Diantara hikmah juga bagi seorang adalah mensucikan dirinya dari berbagai penyakit hati tersebab adanya  musibah yang menimpa.  Imam Ibnul Qayyim berkata : Jika saja Allah Subhanahu wa Ta’ala tidak menimpakan (kepada) hamba hamba-Nya berbagai ujian dan cobaan maka niscaya mereka akan bersikap sombong, angkuh dan zhalim.

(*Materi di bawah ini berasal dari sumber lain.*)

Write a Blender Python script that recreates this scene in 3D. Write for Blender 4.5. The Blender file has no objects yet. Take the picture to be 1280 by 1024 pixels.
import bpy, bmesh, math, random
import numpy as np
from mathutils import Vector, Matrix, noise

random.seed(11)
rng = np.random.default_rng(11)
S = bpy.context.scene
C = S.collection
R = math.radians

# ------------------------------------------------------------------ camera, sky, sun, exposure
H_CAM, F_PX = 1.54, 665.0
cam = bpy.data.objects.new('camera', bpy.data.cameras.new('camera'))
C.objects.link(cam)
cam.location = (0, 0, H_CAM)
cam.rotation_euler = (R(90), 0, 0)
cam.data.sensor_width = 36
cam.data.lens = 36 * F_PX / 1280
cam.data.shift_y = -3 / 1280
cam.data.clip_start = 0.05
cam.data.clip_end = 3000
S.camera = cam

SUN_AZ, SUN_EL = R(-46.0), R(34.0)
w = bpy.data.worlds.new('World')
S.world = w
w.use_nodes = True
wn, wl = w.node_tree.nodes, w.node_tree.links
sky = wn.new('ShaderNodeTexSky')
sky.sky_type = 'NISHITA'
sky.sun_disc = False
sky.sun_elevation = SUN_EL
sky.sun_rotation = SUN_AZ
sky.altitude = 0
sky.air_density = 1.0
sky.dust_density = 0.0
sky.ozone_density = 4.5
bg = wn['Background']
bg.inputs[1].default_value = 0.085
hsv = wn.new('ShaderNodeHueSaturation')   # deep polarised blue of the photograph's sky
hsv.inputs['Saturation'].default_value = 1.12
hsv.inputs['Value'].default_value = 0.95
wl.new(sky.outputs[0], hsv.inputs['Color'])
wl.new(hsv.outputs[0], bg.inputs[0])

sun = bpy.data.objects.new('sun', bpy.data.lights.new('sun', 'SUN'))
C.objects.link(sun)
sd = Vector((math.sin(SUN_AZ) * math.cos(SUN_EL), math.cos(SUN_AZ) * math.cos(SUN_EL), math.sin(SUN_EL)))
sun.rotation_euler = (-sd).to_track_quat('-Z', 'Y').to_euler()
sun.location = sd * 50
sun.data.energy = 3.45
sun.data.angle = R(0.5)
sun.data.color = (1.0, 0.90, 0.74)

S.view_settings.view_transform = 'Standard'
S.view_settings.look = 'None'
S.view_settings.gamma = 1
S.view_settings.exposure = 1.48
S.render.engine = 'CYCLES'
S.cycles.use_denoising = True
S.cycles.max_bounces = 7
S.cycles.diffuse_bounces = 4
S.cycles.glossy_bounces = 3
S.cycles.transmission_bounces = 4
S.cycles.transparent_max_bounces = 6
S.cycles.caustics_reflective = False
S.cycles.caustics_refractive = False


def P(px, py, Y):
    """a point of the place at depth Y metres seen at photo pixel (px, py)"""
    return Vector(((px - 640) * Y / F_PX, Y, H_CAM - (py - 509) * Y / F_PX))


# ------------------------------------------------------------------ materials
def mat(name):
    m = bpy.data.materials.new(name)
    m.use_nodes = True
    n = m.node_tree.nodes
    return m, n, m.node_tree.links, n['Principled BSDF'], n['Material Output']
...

Allah Ta’ala jika menginginkan kebaikan bagi hamba –Nya maka Dia akan memberikan-Nya cobaan dan ujian sesuai dengan keadaan sang hamba. Yang mana dengan ujian dan cobaan itu ia dapat membebaskan diri dari berbagai hal yang menghancurkan dirinya.  Jika Allah telah membuatnya bersih, jernih dan suci (dari penyakit hati) maka Dia akan menempatkannya pada derajat yang  paling mulia di dunia ini, yaitu menghambakan diri kepada-Nya dan ganjaran yang paling tinggi di akhirat yaitu melihat dan mendekati-Nya. (Kitab Zaadu al Ma’ad).
 
Ketahuilah bahwa orang orang shalih terdahulu selalu bergembira ketika mereka mendapat musibah, sebagaimana layaknya seorang diantara kita ketika mendapat kebaikan atau kelapangan, sebab mereka memahami betul berbagai kebaikan yang akan diperoleh dengan kedatangan musibah itu bagi dirinya. 

Rasulullah bersabda : “Wain kaana ahaduhum layafrahu bil balaa-i kamaa yafrahu ahadukum bil rakhaa-i”. Sehingga salah seorang di antara mereka, merasa sangat bergembira dengan bala yang menimpanya sebagaimana mendapat kemewahan atau kelapangan (H.R Ibnu Majah)

Sufyan ats Tsauri berkata : Tidaklah dikatakan sebagai seorang faqih atau ahli fikih, jika dia tidak menjadikan bala sebagai nikmat dan kemewahan sebagai bala (Hilyatu al Auliya’).